This issue came up about a week ago, here, in a different thread - same issue - but without resolution:
http://www.prospers.org/forum/greetings-t19896.0.html;msg395950#msg395950I'm not sure I understand what you are saying, and if you get my point. If I am calculation the ROI I don't want to include cash that I decided to leave sit in the account because I was to lazy to move, or the 0.8% savings rate didn't give me a compelling reason to move the money. I had some large sums sitting in my account for a 6-8 weeks and I didn't always transfer money out, so I would need to remove that piece to give me a clearer picture of the ROI. I don't want to skew the results because I decided not to closely manage the cash balance in my account.
I won't pretend to have read most of this thread, but I think the disconnect between yourself and Urbi is that he's talking about "your" ROI, and you're talking about the ROI of Prosper as your investment vehicle. I'm more interested in the latter, as well, though much of the focus here is often "idiosyncratic" in nature.
You get to decide what you compute. As for me, I always wanted to consider the money sitting idle in the prosper account in the calculation. For me, when I was seriously investing in prosper loans, I had a huge amount of money tied up in loans waiting to issue, auctions waiting to finish, as well as money waiting for me to bid, and money waiting for the 4 day transfer timeout. I felt this was an intrinsic part of the prosper investing system, and not my doing, so I wanted to count it. If this money had not been tied up in prosper earning no interest, it would have been in a money market fund earning several percent (ah those were the days).

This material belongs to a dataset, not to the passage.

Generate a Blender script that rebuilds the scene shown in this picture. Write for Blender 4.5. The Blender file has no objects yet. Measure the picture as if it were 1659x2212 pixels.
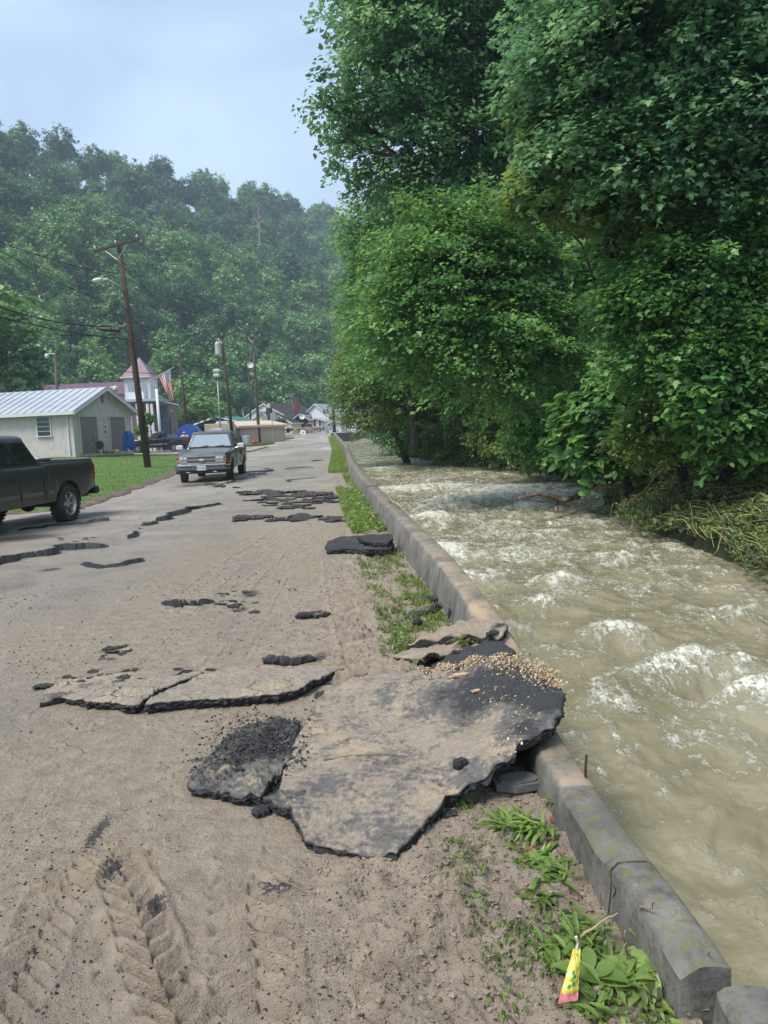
import bpy, math, random
import numpy as np
from mathutils import Vector, Matrix

S = bpy.context.scene
C = S.collection
PI = math.pi
R = math.radians

# ------------------------------------------------------------------ camera
CAM_H = 1.72
PITCH, ROLL, FPX = R(6.45), R(-2.4), 1600.0      # focal length in units of 1/2212 picture height
cam_d = bpy.data.cameras.new('camera')
cam = bpy.data.objects.new('camera', cam_d); C.objects.link(cam)
cam_d.sensor_fit = 'VERTICAL'; cam_d.sensor_height = 24.0
cam_d.lens = 24.0 * FPX / 2212.0
cam_d.clip_start = 0.05; cam_d.clip_end = 5000
cam.matrix_world = Matrix.Translation((0, 0, CAM_H)) @ Matrix.Rotation(PI/2 - PITCH, 4, 'X') @ Matrix.Rotation(ROLL, 4, 'Z')
S.camera = cam

# ------------------------------------------------------------------ sky, sun, exposure
SUN_EL, SUN_AZ = R(58), R(-125)      # azimuth measured from +Y towards +X: behind and to the left of the camera
w = bpy.data.worlds.new('World'); S.world = w; w.use_nodes = True
nt = w.node_tree; nt.nodes.clear()
def N(nt, t, **k):
    n = nt.nodes.new(t)
    for a, b in k.items(): setattr(n, a, b)
    return n
out = N(nt, 'ShaderNodeOutputWorld')
sky = N(nt, 'ShaderNodeTexSky', sky_type='NISHITA', sun_disc=False)
sky.sun_elevation = SUN_EL; sky.sun_rotation = SUN_AZ; sky.air_density = 1.2; sky.dust_density = 2.5
b1 = N(nt, 'ShaderNodeBackground'); b1.inputs[1].default_value = 0.10
nt.links.new(sky.outputs[0], b1.inputs[0])
tc = N(nt, 'ShaderNodeTexCoord')
mp = N(nt, 'ShaderNodeMapping'); mp.inputs['Scale'].default_value = (1.0, 1.0, 2.2)
nt.links.new(tc.outputs['Generated'], mp.inputs[0])
nz = N(nt, 'ShaderNodeTexNoise'); nz.inputs['Scale'].default_value = 1.9; nz.inputs['Detail'].default_value = 6; nz.inputs['Roughness'].default_value = .48
nz.inputs['Distortion'].default_value = .35
nt.links.new(mp.outputs[0], nz.inputs['Vector'])
cr = N(nt, 'ShaderNodeValToRGB')
cr.color_ramp.elements[0].position = .38; cr.color_ramp.elements[0].color = (.37, .475, .69, 1)
cr.color_ramp.elements[1].position = .62; cr.color_ramp.elements[1].color = (.62, .78, .95, 1)
nt.links.new(nz.outputs[0], cr.inputs[0])
b2 = N(nt, 'ShaderNodeBackground'); b2.inputs[1].default_value = 0.555
nt.links.new(cr.outputs[0], b2.inputs[0])
mx = N(nt, 'ShaderNodeMixShader'); mx.inputs[0].default_value = .86      # 86 % cloud cover
nt.links.new(b1.outputs[0], mx.inputs[1]); nt.links.new(b2.outputs[0], mx.inputs[2])
nt.links.new(mx.outputs[0], out.inputs[0])

sl = bpy.data.lights.new('sun', 'SUN'); sl.energy = 1.9; sl.angle = R(22); sl.color = (1.0, .94, .84)
so = bpy.data.objects.new('sun', sl); C.objects.link(so)
sd = Vector((math.sin(SUN_AZ)*math.cos(SUN_EL), math.cos(SUN_AZ)*math.cos(SUN_EL), math.sin(SUN_EL)))
so.rotation_euler = sd.to_track_quat('Z', 'Y').to_euler(); so.location = (0, -20, 60)

S.view_settings.view_transform = 'Standard'; S.view_settings.look = 'None'
S.view_settings.gamma = 1; S.view_settings.exposure = 1.38
try:
    S.cycles.max_bounces = 6; S.cycles.diffuse_bounces = 3; S.cycles.glossy_bounces = 3
    S.cycles.transmission_bounces = 3; S.cycles.volume_bounces = 0; S.cycles.transparent_max_bounces = 6
    S.cycles.use_denoising = True; S.cycles.use_adaptive_sampling = True
except Exception: pass

# ------------------------------------------------------------------ geometry helpers
def Rxm(a): c, s = math.cos(a), math.sin(a); return np.array([[1,0,0],[0,c,-s],[0,s,c]])
def Rzm(a): c, s = math.cos(a), math.sin(a); return np.array([[c,-s,0],[s,c,0],[0,0,1]])
RC = Rxm(PI/2 - PITCH) @ Rzm(ROLL)
def ray(px, py): return RC @ np.array([(px-829.5)/FPX, -(py-1106)/FPX, -1.0])
def P(px, py, z=0.0):                # where the sight line of a photo point meets the level z
    d = ray(px, py); t = (z-CAM_H)/d[2]; return np.array([0,0,CAM_H]) + t*d
def at(px, py, D):                   # the point at distance D north of the camera
    d = ray(px, py); return np.array([0,0,CAM_H]) + d*(D/d[1])

def _h(ix, iy, seed):
    n = (ix*374761393 + iy*668265263 + seed*1274126177) & 0xffffffff
    n = ((n ^ (n >> 13)) * 1274126177) & 0xffffffff
    return ((n ^ (n >> 16)) & 0xffff) / 65535.0
def vnoise(x, y, seed=0):
    x = np.asarray(x, float); y = np.asarray(y, float)
    ix = np.floor(x).astype(np.int64); iy = np.floor(y).astype(np.int64)
    fx = x-ix; fy = y-iy; fx = fx*fx*(3-2*fx); fy = fy*fy*(3-2*fy)
    a = _h(ix, iy, seed); b = _h(ix+1, iy, seed); c = _h(ix, iy+1, seed); d = _h(ix+1, iy+1, seed)
    return (a*(1-fx)+b*fx)*(1-fy) + (c*(1-fx)+d*fx)*fy
def fbm(x, y, seed=0, o=4, g=.5):
    v = 0; a = 1; t = 0
    for i in range(o):
        v = v + a*(vnoise(x*2**i+17.3*i, y*2**i-9.1*i, seed+i)-.5); t += a; a *= g
    return v/t*2
def ss(a, b, x):
    t = np.clip((np.asarray(x, float)-a)/(b-a), 0, 1); return t*t*(3-2*t)

def mesh_np(name, V, F, mat=None, smooth=False, attrs=None, fattrs=None, parent=None):
    """V (n,3); F (m,k) index array of one polygon size"""
    me = bpy.data.meshes.new(name)
    V = np.ascontiguousarray(V, dtype=np.float32); F = np.ascontiguousarray(F, dtype=np.int32)
    m, k = F.shape
    me.vertices.add(len(V)); me.vertices.foreach_set('co', V.ravel())
    me.loops.add(m*k); me.loops.foreach_set('vertex_index', F.ravel())
    me.polygons.add(m); me.polygons.foreach_set('loop_start', np.arange(0, m*k, k, dtype=np.int32))
    me.polygons.foreach_set('loop_total', np.full(m, k, dtype=np.int32))
    me.update(calc_edges=True)
    me.polygons.foreach_set('use_smooth', np.full(m, smooth))
    for d, dom in ((attrs, 'POINT'), (fattrs, 'FACE')):
        for a, v in (d or {}).items():
            at_ = me.attributes.new(a, 'FLOAT', dom); at_.data.foreach_set('value', np.ascontiguousarray(v, dtype=np.float32).ravel())
    if mat: me.materials.append(mat)
    o = bpy.data.objects.new(name, me); C.objects.link(o)
    if parent: o.parent = parent
    return o
def grid_faces(nr, nc):
    a = (np.arange(nr-1)[:, None]*nc + np.arange(nc-1)[None, :]).ravel()
    return np.stack([a, a+1, a+nc+1, a+nc], 1)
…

So, same issue is back on the table, today, with the current discussion:
Additionally, I would think that the use of IRR as I've seen it described here at .org would penalize portfolios where people let cash sit idly in their accounts. I don't really understand the rationale there - we're trying to report the returns you can earn by investing your money in a portfolio of loans, not the value of letting it sit on the platform.
Well that's a deep subject. You can calculate an IRR either including the effects of idle cash, or not including the effects of idle cash. I'd be happy with you taking either approach.

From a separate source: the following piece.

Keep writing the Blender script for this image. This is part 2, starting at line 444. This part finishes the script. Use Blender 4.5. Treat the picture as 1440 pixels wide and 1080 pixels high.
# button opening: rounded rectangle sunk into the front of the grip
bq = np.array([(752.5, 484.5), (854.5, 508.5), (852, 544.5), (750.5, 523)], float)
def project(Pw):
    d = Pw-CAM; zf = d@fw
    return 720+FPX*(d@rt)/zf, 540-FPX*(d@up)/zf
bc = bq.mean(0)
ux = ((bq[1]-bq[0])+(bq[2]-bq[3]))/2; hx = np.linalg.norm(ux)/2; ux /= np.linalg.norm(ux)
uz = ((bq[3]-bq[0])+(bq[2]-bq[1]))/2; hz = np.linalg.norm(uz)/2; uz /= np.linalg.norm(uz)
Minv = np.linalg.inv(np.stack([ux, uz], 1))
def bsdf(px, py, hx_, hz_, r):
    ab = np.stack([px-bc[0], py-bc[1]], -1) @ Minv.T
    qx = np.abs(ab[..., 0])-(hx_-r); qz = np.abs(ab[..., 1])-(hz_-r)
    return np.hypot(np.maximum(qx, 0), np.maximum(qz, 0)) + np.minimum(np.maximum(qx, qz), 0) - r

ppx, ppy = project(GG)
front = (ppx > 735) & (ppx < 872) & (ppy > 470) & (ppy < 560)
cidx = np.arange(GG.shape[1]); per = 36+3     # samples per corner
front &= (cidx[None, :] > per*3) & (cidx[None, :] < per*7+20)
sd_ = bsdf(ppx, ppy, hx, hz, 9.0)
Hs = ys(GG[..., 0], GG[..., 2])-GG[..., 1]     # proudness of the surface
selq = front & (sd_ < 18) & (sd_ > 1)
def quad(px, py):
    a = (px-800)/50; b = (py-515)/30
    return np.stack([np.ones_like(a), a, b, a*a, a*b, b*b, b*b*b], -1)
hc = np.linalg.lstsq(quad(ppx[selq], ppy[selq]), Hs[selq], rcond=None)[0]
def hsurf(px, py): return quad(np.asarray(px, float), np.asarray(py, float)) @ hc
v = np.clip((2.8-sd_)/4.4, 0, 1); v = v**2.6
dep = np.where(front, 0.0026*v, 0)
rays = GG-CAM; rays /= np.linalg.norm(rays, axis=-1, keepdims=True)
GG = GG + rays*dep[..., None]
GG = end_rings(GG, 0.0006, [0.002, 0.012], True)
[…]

However, as I said before, there is nothing inherent in the IRR concept that has anything to do with idle cash. You just draw a line somewhere, and track the cash flows across that line. I drew the line between me and my prosper account. You could draw the line between the prosper account and the notes, thus calculating based on investment in and payments from the notes.
I think this is progress. Prosper is naturally interested in gauging and reporting the performance of the
underlying notes, as they hope to scale a platform in which idle times will be minimized - by virtue of it.
Individual investors here seem primarily interested in "what have you done for me, lately?" - which is to
say, they want to be reported to via a metric which captures their individual investing experience, now.
Fred's phrasing, making it about "where you draw the line", is much better than mine - and, crystallizes,
visually, for me, anyway, exactly the issue here. I'd - ideally - prefer to see both metrics get reported.
But I, too, could be
satisfi(c)ed by either one... though, I do see the time (and computation!) costs, of
having to calculate individual returns, for each investor - applying a
standardized metric, over
individual
returns, however, I think there may be
significant benefit in building something in to do all of this
for us.
(Without trying to derail the discussion into meta-land, I am loving that this feels like it is constructive!)